Copy each line below without leaving any out.

DATA BLOCK:
_ _ _ _
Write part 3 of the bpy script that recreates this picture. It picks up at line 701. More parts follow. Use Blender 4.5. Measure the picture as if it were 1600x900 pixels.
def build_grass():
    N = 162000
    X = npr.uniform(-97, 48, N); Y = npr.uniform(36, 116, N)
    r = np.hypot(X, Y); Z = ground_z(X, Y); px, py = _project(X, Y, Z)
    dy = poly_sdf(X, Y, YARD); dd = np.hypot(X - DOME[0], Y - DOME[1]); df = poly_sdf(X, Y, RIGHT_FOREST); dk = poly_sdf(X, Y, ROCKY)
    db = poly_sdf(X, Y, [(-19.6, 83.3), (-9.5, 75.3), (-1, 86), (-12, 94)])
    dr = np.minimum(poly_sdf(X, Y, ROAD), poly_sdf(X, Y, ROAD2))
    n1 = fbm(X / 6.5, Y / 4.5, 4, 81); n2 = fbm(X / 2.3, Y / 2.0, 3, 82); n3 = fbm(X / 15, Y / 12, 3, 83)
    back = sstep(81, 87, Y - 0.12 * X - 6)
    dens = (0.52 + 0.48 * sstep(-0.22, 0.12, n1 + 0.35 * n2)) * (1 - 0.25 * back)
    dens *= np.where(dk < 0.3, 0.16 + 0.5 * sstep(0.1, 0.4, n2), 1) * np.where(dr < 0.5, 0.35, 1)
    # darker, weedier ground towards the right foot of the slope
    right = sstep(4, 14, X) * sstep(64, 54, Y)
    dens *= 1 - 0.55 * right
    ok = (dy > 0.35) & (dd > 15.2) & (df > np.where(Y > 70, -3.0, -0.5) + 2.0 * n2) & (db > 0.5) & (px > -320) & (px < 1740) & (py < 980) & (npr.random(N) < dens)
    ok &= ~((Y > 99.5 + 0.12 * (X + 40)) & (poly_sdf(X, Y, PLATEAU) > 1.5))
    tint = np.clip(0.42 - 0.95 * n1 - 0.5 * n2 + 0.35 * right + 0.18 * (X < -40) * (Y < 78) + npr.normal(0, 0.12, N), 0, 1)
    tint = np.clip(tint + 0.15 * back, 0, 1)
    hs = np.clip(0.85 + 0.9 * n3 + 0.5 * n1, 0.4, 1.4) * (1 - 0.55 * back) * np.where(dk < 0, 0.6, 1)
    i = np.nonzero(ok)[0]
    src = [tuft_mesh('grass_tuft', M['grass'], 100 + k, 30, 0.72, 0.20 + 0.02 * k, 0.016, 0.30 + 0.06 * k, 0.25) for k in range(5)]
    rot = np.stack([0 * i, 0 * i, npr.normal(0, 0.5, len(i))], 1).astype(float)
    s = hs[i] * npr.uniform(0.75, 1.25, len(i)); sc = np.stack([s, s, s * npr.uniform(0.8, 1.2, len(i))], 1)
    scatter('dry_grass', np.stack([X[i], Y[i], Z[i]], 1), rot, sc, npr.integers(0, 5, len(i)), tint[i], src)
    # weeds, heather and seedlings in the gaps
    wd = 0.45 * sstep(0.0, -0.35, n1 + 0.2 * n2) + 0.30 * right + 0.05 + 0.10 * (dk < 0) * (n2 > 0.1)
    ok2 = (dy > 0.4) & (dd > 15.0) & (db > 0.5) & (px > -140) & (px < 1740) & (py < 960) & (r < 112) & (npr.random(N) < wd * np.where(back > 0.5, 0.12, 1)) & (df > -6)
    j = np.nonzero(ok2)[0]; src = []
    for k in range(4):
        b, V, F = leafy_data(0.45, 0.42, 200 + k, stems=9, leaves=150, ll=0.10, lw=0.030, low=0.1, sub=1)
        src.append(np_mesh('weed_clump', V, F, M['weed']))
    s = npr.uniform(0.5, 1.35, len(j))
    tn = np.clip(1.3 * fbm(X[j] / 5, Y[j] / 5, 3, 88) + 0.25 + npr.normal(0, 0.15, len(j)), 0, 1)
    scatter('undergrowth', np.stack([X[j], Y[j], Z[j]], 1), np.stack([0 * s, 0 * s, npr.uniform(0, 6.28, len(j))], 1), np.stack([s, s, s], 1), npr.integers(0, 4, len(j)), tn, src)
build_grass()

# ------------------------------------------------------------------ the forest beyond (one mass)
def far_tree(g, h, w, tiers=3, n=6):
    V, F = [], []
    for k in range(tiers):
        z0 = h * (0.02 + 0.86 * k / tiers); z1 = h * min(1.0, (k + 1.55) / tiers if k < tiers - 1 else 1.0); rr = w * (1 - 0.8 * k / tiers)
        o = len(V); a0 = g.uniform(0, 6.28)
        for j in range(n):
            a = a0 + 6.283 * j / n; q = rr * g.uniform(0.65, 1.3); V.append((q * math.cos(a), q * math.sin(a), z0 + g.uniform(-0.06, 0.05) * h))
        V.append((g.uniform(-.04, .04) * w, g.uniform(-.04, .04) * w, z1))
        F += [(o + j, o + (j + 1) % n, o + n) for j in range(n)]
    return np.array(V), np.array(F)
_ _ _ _
THE RESULT:
Write part 3 of the bpy script that recreates this picture. It picks up at line 701. More parts follow. Use Blender 4.5. Measure the picture as if it were 1600x900 pixels.
def build_grass():
    N = 162000
    X = npr.uniform(-97, 48, N); Y = npr.uniform(36, 116, N)
    r = np.hypot(X, Y); Z = ground_z(X, Y); px, py = _project(X, Y, Z)
    dy = poly_sdf(X, Y, YARD); dd = np.hypot(X - DOME[0], Y - DOME[1]); df = poly_sdf(X, Y, RIGHT_FOREST); dk = poly_sdf(X, Y, ROCKY)
    db = poly_sdf(X, Y, [(-19.6, 83.3), (-9.5, 75.3), (-1, 86), (-12, 94)])
    dr = np.minimum(poly_sdf(X, Y, ROAD), poly_sdf(X, Y, ROAD2))
    n1 = fbm(X / 6.5, Y / 4.5, 4, 81); n2 = fbm(X / 2.3, Y / 2.0, 3, 82); n3 = fbm(X / 15, Y / 12, 3, 83)
    back = sstep(81, 87, Y - 0.12 * X - 6)
    dens = (0.52 + 0.48 * sstep(-0.22, 0.12, n1 + 0.35 * n2)) * (1 - 0.25 * back)
    dens *= np.where(dk < 0.3, 0.16 + 0.5 * sstep(0.1, 0.4, n2), 1) * np.where(dr < 0.5, 0.35, 1)
    # darker, weedier ground towards the right foot of the slope
    right = sstep(4, 14, X) * sstep(64, 54, Y)
    dens *= 1 - 0.55 * right
    ok = (dy > 0.35) & (dd > 15.2) & (df > np.where(Y > 70, -3.0, -0.5) + 2.0 * n2) & (db > 0.5) & (px > -320) & (px < 1740) & (py < 980) & (npr.random(N) < dens)
    ok &= ~((Y > 99.5 + 0.12 * (X + 40)) & (poly_sdf(X, Y, PLATEAU) > 1.5))
    tint = np.clip(0.42 - 0.95 * n1 - 0.5 * n2 + 0.35 * right + 0.18 * (X < -40) * (Y < 78) + npr.normal(0, 0.12, N), 0, 1)
    tint = np.clip(tint + 0.15 * back, 0, 1)
    hs = np.clip(0.85 + 0.9 * n3 + 0.5 * n1, 0.4, 1.4) * (1 - 0.55 * back) * np.where(dk < 0, 0.6, 1)
    i = np.nonzero(ok)[0]
    src = [tuft_mesh('grass_tuft', M['grass'], 100 + k, 30, 0.72, 0.20 + 0.02 * k, 0.016, 0.30 + 0.06 * k, 0.25) for k in range(5)]
    rot = np.stack([0 * i, 0 * i, npr.normal(0, 0.5, len(i))], 1).astype(float)
    s = hs[i] * npr.uniform(0.75, 1.25, len(i)); sc = np.stack([s, s, s * npr.uniform(0.8, 1.2, len(i))], 1)
    scatter('dry_grass', np.stack([X[i], Y[i], Z[i]], 1), rot, sc, npr.integers(0, 5, len(i)), tint[i], src)
    # weeds, heather and seedlings in the gaps
    wd = 0.45 * sstep(0.0, -0.35, n1 + 0.2 * n2) + 0.30 * right + 0.05 + 0.10 * (dk < 0) * (n2 > 0.1)
    ok2 = (dy > 0.4) & (dd > 15.0) & (db > 0.5) & (px > -140) & (px < 1740) & (py < 960) & (r < 112) & (npr.random(N) < wd * np.where(back > 0.5, 0.12, 1)) & (df > -6)
    j = np.nonzero(ok2)[0]; src = []
    for k in range(4):
        b, V, F = leafy_data(0.45, 0.42, 200 + k, stems=9, leaves=150, ll=0.10, lw=0.030, low=0.1, sub=1)
        src.append(np_mesh('weed_clump', V, F, M['weed']))
    s = npr.uniform(0.5, 1.35, len(j))
    tn = np.clip(1.3 * fbm(X[j] / 5, Y[j] / 5, 3, 88) + 0.25 + npr.normal(0, 0.15, len(j)), 0, 1)
    scatter('undergrowth', np.stack([X[j], Y[j], Z[j]], 1), np.stack([0 * s, 0 * s, npr.uniform(0, 6.28, len(j))], 1), np.stack([s, s, s], 1), npr.integers(0, 4, len(j)), tn, src)
build_grass()

# ------------------------------------------------------------------ the forest beyond (one mass)
def far_tree(g, h, w, tiers=3, n=6):
    V, F = [], []
    for k in range(tiers):
        z0 = h * (0.02 + 0.86 * k / tiers); z1 = h * min(1.0, (k + 1.55) / tiers if k < tiers - 1 else 1.0); rr = w * (1 - 0.8 * k / tiers)
        o = len(V); a0 = g.uniform(0, 6.28)
        for j in range(n):
            a = a0 + 6.283 * j / n; q = rr * g.uniform(0.65, 1.3); V.append((q * math.cos(a), q * math.sin(a), z0 + g.uniform(-0.06, 0.05) * h))
        V.append((g.uniform(-.04, .04) * w, g.uniform(-.04, .04) * w, z1))
        F += [(o + j, o + (j + 1) % n, o + n) for j in range(n)]
    return np.array(V), np.array(F)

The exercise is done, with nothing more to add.